Old but perhaps classic?


The Clash of Civilizations and the Remaking of World Order
Huntington, Samuel P.

Old but perhaps classic?

Huntington takes the reader on a review of a simplified social theory of cultural interconnectedness to define the issues of political and economic tides in our times. It is an old but critical assessment of our global societies. His most illuminating contribution on the uniqueness of democractics and welfare states of the western nations, as well as the defined rights of individuals is probably one of the best explanations I have read of how clearly the US and others are not prepared for a more realistically aligned international sphere of influence.

His discussion of the movement towards more multicultural stratifications in western policies is also interesting, it is a good description of what a gap exists between pluralistic, tolerant societies and the needs and goals of special-interests.

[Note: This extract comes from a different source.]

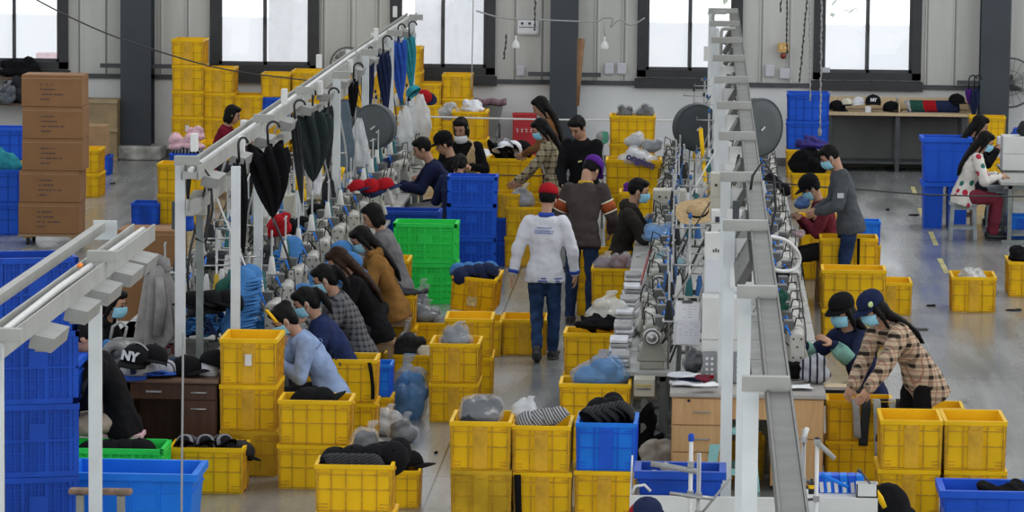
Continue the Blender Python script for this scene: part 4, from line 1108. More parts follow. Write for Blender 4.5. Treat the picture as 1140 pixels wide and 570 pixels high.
# ------------------------------------------------------------------ desks and machine tables
wood_o = None
def woodmat(name, a, b_, sc=1.0):
    nb = NB(name, .45, .4); n = nb.noise(3 * sc, 5, nb.scaled(9, 9, .8), .6)
    return nb.out(nb.mix(nb.step(n, .3, .7), a, b_))
beech = woodmat('beech_laminate', (.50, .29, .12), (.60, .37, .17)); brownw = woodmat('brown_laminate', (.055, .022, .012), (.085, .036, .018)); palew = woodmat('pale_ply', (.58, .44, .26), (.66, .52, .33))
edge_m = mat('grey_edge_band', (.36, .34, .31), .5, var=.1)
def desk(label, px0, px1, pyt, depth, m, topm, left_bank, right_door, H=.75):
    a, c = F(px0, pyt, H), F(px1, pyt, H); Wd = c.x - a.x; t = thing('office_desk', label, 'desk', ((a.x + c.x) / 2, a.y, 0)); h = Wd / 2
    b = MB(); b.box((0, depth / 2 - .01, H - .015), (Wd + .03, depth + .03, .03)); bevel(b.build('desktop', topm, t), .004)
    b = MB(); bk = Wd * .40
    x0, x1 = (-h, -h + bk) if left_bank else (h - bk, h)
    b.span((x0, .02, .06), (x1, depth - .02, H - .031)); b.build('drawer_case', m, t)
    for k, (z0, z1) in enumerate(((H - .245, H - .045), (H - .455, H - .255), (.07, H - .465)) if left_bank else ((H - .16, H - .045), (.08, H - .17))):
        b = MB(); b.span((x0 + .006, 0, z0), (x1 - .006, .019, z1)); d_ = bevel(b.build('drawer', m, t), .003)
        b = MB(); zc = z1 - .5 * (z1 - z0) if k < 2 else z1 - .08
        if not left_bank and k == 1: zc = z1 - .06
        b.tube([((x0 + x1) / 2 - .06, 0, zc), ((x0 + x1) / 2 - .06, -.02, zc), ((x0 + x1) / 2 + .06, -.02, zc), ((x0 + x1) / 2 + .06, 0, zc)], .006, 6); b.build('handle', greysteel if left_bank else chrome, d_)
    b = MB(); b.span((x1, .02, H - .20) if left_bank else (-h, .02, H - .16), (h - .40 if right_door else h, depth - .02, H - .031) if left_bank else (x0, depth - .02, H - .031)); b.build('centre_drawer', m, t)
    if not left_bank:
        b = MB(); b.box(((-h + x0) / 2, .0, H - .10), (.12, .02, .015)); b.build('handle', chrome, t)
        b = MB(); b.span((-h, .02, 0), (-h + .025, depth - .02, H - .031)); b.build('side_panel', m, t)
        b = MB(); b.span((-h, depth - .06, .15), (x0, depth - .04, H - .04)); b.build('modesty_panel', m, t)
    if right_door:
        b = MB(); b.span((h - .40, .02, .04), (h, depth - .02, H - .031)); b.build('cupboard', m, t)
        for z0, z1 in ((.06, .40), (.41, H - .04)):
            b = MB(); b.span((h - .395, 0, z0), (h - .005, .019, z1)); bevel(b.build('cupboard_door', m, t), .003)
    b = MB(); b.span((x0 + .02, .05, 0), (x1 - .02, depth - .05, .06)); b.build('plinth', darkgrey, t)
    if right_door:
        b = MB(); b.span((h - .38, .05, 0), (h - .02, depth - .05, .04)); b.build('plinth', darkgrey, t)
    return t
dk1 = desk('beech office desk with drawers at the near end of the right line', 748, 917, 437, .62, beech, edge_m, True, True)
b = MB(); b.disc((-.45, -.004, .69), .012, .01, 'y', 12); b.build('lock', black, dk1)
dk2 = desk('dark brown wooden desk piled with caps at left', 141, 243, 421, .60, brownw, mat('desk_top_brown', (.16, .09, .055), .4, var=.15), False, False)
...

However, critics believe Huntington has over simplified the debates at hand, for example, his insistence that Islam and Muslim tribal conflicts coincide with greater ferocity than many practitioners of the faith would agree.

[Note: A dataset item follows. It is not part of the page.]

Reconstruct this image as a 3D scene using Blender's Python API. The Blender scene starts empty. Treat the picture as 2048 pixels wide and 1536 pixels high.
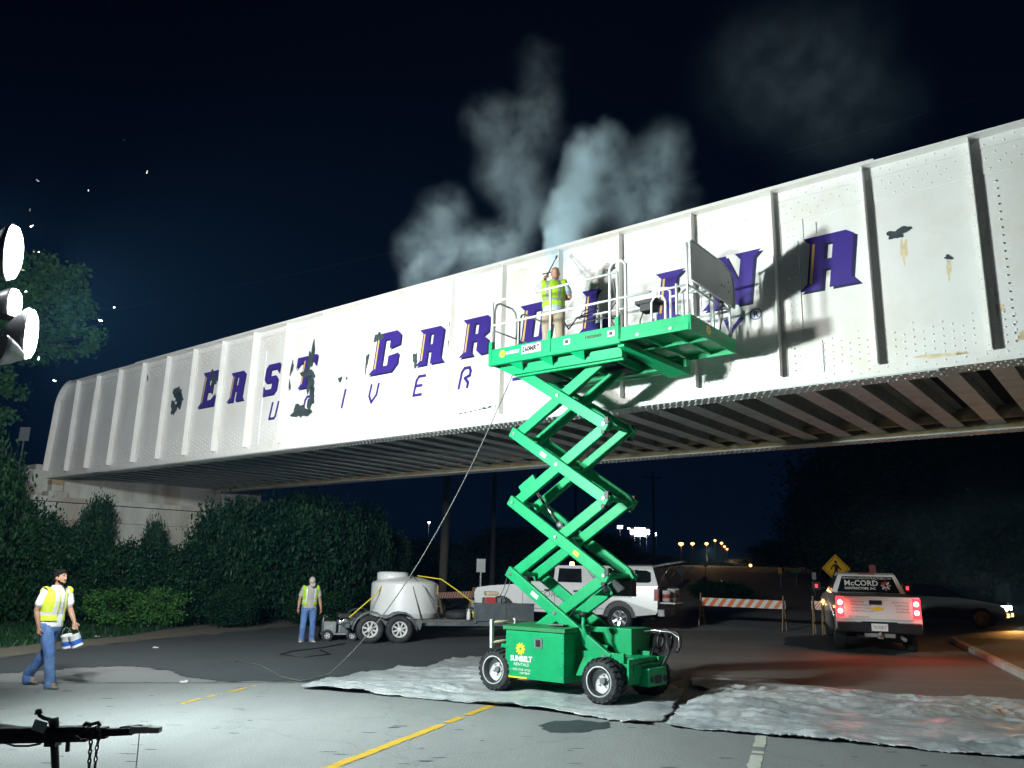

His thesis for such unrest, however, is based on sound judgement. Basically it is that since the fall of the Ottoman Empire, most well depicted in Lord Kinross's "The Rise and Fall of the Ottoman Empire", the Islamic civilizations of the Middle East have lost the civilizational key stone or pyramid, or the capital of conscensus, or the leader of growth and development among their interested parties.

For example, with the fall of Rome came the great fragmentation of a diverse and deriviative empire. So too, Huntington posits that the old Ottoman Turks might again be the leaders of the Muslim world in the future. But their fall has barely been a century past and their rise would paradoxically perhaps also take centuries.

Pan-Arabism as a political undercurrent has almost no discussion in Huntington's book, and it would be useful to illustrate that plenty of inter-Arab alliances have come and gone since colonization and a full review of some of the reasons behind this could be explored by highly defined tribalism which predates Islam and maintains its principles of association and familiarity throughout the region.

However, Huntington believes through his models that border areas of cultural clashes represent the coordinates of strife and civilizational goal keepers at the centre of their societies are the bridge menders. He does not seem to advocate trickle down of power in such a theory. Localized issues are hard to universalize and when we do we tend to lose the arguments. Maybe Huntington lost credit in his attempt to bring the issues of cultural ethnocentrism, in its highest forms, to the masses.

Certainly it is not his theory that it is natural to consider our own cultures superior to others. That belongs to Clyde Kluckhohn. However Huntington does not dive deeply into it, by all appearances cultural clashes appear innately connected to essential flaws of human nature.

However, this book is not overly flawed, it is well worth reading.